Practical take: any JDZ interests are pure optionality at this point, not something I’d treat as a concrete asset.
5️⃣ The “Block 10” rumor
There are two different “Block 10s” floating around in the narrative:
Kenya Block 10BB
ERHC’s own “About” page references its Kenyan acreage as being near Block 10BB, where discoveries were made by Tullow. That’s just a geographical comparison; 10BB belongs to Tullow & partners, not ERHC.
São Tomé EEZ – Block 10 (STP-10)
There is an actual PSC for Block 10 between São Tomé and BP Exploration (STP) + Kosmos, documented in contracts and portfolio agreements.
Petrobras then acquired 45% of Blocks 10 & 13 and 25% of Block 11, and later 27.5% of Block 4, all with Shell as operator.

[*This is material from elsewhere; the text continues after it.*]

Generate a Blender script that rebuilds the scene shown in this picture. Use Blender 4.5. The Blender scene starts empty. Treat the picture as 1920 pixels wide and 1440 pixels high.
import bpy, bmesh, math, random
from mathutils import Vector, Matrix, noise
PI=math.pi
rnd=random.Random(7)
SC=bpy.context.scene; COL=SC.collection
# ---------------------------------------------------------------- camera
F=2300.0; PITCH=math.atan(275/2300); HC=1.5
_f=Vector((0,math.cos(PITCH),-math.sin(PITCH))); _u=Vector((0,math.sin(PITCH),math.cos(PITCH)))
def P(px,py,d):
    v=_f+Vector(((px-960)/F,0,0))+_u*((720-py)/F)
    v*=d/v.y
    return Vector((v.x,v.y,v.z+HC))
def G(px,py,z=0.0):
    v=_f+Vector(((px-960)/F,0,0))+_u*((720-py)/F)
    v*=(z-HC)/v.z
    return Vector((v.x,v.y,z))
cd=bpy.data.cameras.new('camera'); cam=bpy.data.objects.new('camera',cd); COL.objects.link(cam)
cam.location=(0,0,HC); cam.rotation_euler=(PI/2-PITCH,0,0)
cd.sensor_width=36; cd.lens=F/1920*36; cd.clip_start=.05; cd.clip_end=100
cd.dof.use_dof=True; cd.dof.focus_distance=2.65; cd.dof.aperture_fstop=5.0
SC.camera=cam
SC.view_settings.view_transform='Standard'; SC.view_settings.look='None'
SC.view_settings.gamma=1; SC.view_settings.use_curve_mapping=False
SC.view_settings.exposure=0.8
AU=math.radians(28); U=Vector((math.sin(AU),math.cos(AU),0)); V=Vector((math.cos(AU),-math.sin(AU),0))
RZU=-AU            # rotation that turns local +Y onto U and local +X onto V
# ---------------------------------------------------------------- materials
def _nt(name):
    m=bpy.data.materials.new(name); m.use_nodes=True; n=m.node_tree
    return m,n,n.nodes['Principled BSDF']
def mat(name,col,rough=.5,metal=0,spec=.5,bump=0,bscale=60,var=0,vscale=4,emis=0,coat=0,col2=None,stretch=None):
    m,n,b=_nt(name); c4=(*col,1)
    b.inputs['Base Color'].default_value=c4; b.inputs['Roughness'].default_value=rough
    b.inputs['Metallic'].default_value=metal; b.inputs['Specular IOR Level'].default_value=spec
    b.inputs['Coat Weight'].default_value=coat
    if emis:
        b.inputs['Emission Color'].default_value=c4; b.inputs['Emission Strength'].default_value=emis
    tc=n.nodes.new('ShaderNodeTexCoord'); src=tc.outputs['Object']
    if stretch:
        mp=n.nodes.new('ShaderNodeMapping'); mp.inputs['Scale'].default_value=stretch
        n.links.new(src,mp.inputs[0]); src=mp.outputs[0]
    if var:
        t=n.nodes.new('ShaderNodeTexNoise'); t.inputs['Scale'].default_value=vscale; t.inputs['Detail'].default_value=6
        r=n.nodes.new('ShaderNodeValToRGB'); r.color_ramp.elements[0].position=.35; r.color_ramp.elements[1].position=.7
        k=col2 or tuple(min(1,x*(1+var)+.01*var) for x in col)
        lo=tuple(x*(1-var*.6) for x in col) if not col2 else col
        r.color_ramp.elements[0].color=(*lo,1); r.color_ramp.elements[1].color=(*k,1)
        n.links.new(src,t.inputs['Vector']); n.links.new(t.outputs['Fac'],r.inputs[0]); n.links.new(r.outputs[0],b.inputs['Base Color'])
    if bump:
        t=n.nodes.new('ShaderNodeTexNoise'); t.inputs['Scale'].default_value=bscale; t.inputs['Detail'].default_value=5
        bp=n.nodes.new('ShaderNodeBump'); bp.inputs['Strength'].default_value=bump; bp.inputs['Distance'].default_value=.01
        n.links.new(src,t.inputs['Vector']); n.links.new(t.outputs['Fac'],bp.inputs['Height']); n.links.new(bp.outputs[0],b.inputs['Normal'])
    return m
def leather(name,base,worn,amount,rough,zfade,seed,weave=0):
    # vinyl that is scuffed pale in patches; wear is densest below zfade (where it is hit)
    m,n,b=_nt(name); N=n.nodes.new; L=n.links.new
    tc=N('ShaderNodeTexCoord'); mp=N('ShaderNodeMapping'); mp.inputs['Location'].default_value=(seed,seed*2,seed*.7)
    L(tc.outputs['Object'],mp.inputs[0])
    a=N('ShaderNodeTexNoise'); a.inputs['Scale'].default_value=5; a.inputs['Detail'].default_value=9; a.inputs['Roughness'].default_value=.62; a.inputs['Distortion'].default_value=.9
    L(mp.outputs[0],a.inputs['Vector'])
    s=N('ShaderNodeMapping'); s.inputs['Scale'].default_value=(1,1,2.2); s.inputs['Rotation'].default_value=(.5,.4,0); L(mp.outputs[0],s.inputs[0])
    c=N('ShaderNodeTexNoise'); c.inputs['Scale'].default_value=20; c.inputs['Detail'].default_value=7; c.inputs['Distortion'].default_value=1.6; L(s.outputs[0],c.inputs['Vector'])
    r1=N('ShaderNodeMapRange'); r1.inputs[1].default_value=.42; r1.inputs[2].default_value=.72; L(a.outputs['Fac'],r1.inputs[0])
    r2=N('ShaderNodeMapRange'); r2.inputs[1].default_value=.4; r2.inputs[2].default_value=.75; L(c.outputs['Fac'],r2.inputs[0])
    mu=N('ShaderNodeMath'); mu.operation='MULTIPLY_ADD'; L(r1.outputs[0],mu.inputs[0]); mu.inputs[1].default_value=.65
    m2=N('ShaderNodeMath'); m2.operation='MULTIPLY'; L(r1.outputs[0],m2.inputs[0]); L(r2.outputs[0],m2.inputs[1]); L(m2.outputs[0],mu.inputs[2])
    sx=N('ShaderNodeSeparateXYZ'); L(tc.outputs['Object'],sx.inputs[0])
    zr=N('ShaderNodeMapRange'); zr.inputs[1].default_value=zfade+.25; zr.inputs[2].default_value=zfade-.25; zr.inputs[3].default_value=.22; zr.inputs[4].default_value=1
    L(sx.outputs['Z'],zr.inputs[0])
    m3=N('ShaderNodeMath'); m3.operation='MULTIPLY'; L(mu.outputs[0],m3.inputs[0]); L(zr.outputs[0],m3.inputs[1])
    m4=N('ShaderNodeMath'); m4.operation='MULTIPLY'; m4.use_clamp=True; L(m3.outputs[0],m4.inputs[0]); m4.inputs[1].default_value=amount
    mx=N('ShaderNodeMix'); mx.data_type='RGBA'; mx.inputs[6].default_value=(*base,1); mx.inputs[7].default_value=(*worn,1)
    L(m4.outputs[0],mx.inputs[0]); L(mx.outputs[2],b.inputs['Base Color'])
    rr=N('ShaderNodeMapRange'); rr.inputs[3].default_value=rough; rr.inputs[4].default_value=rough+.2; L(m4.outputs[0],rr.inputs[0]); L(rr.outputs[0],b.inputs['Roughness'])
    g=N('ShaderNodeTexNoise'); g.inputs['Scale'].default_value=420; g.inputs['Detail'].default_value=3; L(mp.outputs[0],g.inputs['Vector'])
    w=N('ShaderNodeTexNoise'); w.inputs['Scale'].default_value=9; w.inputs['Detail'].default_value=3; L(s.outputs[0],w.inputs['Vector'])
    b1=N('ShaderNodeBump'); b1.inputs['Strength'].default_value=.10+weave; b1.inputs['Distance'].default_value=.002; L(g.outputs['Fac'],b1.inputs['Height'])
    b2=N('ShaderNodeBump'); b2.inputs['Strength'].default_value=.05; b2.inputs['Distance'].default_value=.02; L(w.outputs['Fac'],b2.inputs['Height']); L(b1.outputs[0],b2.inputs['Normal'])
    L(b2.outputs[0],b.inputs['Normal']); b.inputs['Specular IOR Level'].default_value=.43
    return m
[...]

Again: no official PSC, deal document, or regulator press release shows ERHC as a partner in Block 10 in STP.
My verdict on the rumor:
I can’t find any hard evidence that ERHC currently has rights in STP Block 10.
All official docs say Block 10 is in the hands of majors (Shell/BP/Kosmos/Petrobras) + ANP-STP.
So Block 10 as an ERHE “hidden asset” looks like message-board rumor, not something grounded in public contracts.
6️⃣ So what is ERHC/ERHE really now? (“Lottery stub” view)
Putting it all together:
Kenya – Block 11A: high probability PSC expired/terminated post-Tarach-1 + CEPSA withdrawal + ERHC default.
Chad – company itself says rights were relinquished.
São Tomé EEZ – Blocks 4 & 11 now clearly in Shell/Petrobras/Galp/ANP-STP consortia, with no mention of ERHC as a licensee.
JDZ – at best paper interests in a very stale zone with no near-term activity.
Block 10 rumor – not supported by any official documentation.
So from a rational standpoint, ERHE looks like a lottery stub at best:
Maybe there’s some residual legal/contractual angle (old arbitration, earn-out, or override) tied to past deals.
Maybe the shell itself has some value if someone reverse-merges into it.
But the idea that ERHC is quietly sitting on giant real exploration rights in Blocks 4, 10 or 11 with majors about to announce something is not backed by current public evidence.
I’d treat it as:
Extremely high risk, mostly speculative, and not a straightforward “deep asset value” play on African blocks.